The saga of King Arthur and his round furniture-loving knights has been done to death — so it’s no surprise that Starz’s new series, Camelot, changes a few key details in an attempt to inject new life into the story. While some of those tweaks are welcome (hello, Joseph Fiennes as a badass, baldheaded Merlin) others might end up rubbing Arthurites the wrong way. Here are the four main ways Camelot switches things up:

— The young Arthur himself is usually portrayed as a humble misfit — T.H. White nicknames the kid “Wart,” for Galahad’s sake. But the first time we see Camelot‘s Arthur, he’s completely naked, cheekily quoting the Bible as he macks on a bodacious blonde. Later, Arthur’s foster brother Kay exposits that Arthur is a “golden child” who’s always gotten his way. So even though Jamie Campbell Bower’s wide eyes and regrettable peach fuzz semi-stache radiate youth and inexperience, this once and future king is far from modest.

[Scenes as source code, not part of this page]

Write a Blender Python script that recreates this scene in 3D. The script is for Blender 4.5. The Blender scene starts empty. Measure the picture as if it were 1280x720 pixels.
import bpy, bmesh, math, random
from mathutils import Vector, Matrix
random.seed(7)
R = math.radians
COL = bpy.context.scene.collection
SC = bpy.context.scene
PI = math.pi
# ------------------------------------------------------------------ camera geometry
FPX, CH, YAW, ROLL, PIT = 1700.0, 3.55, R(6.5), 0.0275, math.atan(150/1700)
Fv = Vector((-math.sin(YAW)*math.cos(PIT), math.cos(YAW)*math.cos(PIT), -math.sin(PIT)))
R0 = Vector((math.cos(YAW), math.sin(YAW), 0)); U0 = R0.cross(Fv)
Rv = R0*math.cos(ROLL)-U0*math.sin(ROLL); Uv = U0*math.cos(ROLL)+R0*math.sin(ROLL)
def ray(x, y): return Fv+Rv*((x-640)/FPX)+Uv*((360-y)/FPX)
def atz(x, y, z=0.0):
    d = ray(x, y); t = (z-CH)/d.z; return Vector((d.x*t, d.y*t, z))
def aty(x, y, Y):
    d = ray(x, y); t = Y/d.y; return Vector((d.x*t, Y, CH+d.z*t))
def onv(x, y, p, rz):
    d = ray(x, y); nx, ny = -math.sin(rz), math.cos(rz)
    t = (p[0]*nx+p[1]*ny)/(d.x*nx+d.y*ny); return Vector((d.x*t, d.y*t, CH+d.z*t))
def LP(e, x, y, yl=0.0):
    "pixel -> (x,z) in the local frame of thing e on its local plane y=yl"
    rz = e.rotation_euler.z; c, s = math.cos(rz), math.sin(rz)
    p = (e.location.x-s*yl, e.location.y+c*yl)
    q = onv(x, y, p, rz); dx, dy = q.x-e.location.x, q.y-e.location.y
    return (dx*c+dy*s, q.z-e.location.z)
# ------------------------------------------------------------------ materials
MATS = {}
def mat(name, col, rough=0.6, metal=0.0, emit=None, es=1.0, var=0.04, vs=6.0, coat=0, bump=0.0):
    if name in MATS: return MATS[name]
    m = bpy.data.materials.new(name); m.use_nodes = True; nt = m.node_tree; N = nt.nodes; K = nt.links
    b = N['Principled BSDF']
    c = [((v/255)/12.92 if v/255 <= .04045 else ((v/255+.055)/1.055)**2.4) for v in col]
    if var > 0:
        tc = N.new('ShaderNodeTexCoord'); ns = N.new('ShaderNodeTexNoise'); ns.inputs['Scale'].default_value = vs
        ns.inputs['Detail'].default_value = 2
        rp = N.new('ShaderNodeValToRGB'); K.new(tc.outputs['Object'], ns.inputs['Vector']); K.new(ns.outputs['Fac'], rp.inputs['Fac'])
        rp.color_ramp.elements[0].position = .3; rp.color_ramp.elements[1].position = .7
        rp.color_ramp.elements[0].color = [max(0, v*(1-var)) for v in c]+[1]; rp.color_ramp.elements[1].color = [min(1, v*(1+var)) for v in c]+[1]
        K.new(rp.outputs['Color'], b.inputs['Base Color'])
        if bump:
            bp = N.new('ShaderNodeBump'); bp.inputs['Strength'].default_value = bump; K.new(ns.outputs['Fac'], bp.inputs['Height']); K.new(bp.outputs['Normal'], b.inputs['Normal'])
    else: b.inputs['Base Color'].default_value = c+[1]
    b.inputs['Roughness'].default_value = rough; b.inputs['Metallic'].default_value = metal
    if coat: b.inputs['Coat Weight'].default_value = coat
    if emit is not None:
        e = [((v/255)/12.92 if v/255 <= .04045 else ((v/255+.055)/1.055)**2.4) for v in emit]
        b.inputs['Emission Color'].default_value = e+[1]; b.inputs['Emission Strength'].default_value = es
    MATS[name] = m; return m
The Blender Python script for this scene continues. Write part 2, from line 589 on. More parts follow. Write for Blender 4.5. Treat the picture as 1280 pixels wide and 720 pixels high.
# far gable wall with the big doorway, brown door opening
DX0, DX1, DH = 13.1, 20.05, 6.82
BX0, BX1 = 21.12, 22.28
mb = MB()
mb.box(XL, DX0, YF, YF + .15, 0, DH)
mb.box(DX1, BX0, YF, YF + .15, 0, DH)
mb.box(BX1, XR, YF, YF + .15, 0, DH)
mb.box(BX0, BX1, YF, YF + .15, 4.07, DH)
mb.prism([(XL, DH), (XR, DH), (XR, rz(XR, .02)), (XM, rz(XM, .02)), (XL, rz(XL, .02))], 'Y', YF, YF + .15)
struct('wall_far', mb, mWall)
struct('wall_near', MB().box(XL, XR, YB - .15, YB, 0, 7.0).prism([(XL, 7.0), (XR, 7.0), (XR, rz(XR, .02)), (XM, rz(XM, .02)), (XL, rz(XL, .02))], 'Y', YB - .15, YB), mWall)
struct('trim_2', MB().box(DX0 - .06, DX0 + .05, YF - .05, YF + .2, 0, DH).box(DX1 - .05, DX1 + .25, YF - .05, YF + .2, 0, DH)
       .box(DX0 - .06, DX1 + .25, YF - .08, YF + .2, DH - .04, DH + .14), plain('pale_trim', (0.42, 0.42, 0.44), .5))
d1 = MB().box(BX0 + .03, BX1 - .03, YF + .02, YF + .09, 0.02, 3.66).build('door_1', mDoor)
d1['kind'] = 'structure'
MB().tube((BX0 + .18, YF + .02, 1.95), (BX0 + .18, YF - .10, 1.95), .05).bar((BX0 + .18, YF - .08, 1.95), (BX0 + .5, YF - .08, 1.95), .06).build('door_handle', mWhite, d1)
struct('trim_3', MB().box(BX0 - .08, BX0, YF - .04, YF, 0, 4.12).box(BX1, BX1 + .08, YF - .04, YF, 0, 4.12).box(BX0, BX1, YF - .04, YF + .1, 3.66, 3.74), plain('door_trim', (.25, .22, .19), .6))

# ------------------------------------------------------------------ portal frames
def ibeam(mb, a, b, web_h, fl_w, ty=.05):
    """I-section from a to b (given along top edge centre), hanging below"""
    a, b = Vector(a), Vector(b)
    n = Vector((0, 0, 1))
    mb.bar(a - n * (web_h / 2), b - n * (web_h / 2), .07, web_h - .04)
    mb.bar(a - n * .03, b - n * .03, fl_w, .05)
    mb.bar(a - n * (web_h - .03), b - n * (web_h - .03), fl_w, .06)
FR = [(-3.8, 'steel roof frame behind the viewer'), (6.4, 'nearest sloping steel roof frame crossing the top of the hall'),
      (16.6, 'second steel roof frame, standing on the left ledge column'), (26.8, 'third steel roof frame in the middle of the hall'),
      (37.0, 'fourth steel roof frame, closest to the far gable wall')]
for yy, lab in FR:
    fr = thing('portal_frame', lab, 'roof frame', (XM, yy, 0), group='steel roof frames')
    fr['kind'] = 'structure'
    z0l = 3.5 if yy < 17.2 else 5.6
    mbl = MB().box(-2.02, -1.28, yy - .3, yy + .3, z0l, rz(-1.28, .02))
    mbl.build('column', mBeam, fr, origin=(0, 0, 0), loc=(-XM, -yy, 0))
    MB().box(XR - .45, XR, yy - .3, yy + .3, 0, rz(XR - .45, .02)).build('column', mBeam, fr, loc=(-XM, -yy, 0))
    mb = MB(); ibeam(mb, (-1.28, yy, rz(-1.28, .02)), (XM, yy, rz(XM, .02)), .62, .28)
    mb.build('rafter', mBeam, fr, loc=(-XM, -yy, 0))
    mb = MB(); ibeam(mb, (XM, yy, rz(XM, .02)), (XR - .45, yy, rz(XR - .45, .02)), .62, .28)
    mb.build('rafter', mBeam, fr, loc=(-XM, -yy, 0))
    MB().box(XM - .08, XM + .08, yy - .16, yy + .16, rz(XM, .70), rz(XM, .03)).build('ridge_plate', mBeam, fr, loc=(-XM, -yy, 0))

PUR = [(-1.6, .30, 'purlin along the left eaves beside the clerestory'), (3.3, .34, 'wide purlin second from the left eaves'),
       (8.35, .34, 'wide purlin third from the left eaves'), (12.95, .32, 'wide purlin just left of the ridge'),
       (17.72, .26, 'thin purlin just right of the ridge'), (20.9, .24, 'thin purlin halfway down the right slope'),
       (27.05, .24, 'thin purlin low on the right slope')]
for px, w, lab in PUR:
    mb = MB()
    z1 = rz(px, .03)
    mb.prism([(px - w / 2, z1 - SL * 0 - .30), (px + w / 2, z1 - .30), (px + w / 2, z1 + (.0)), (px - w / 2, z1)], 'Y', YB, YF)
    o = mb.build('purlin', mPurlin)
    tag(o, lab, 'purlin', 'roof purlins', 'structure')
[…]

— And speaking of nudity: In the grand tradition of naked history lessons like The Tudors and Spartacus: Blood and Sand, Camelot puts the female form on display early and often. (The first time we see Guinevere, she, too, is both top- and bottom-less.) An extended sex scene between Morgan (Eva Green) and King Lot (James Purefoy), in which the scheming sorceress demands that the warlord pledge fealty to her and “say [her] name,” is particularly gratuitous.

— Magic figures prominently into the story of Camelot’s rise and fall. This series, though, is light on hocus-pocus. We get a few flashes of Merlin’s ability to see both the future and the past, and Morgan is clearly up to something dark and mystical, but nobody’s shouting “higitus figitus” or anything.

— You know the sword in the stone? Well, here, the weapon (called the Sword of Mars) isn’t just sticking out of some boring old boulder — it’s been jammed into a cliff at the top of a waterfall. This makes for a particularly dramatic extraction scene.

How did you like Camelot‘s premiere, PopWatchers? Do you buy Bower as Arthur 500.0? Did you think all the excess boobs added something to the story? And how do you feel about the way the series is handling magic — are you glad wizardry isn’t very prominent, or do you hope the sorcerers will eventually get to sorcer-ing?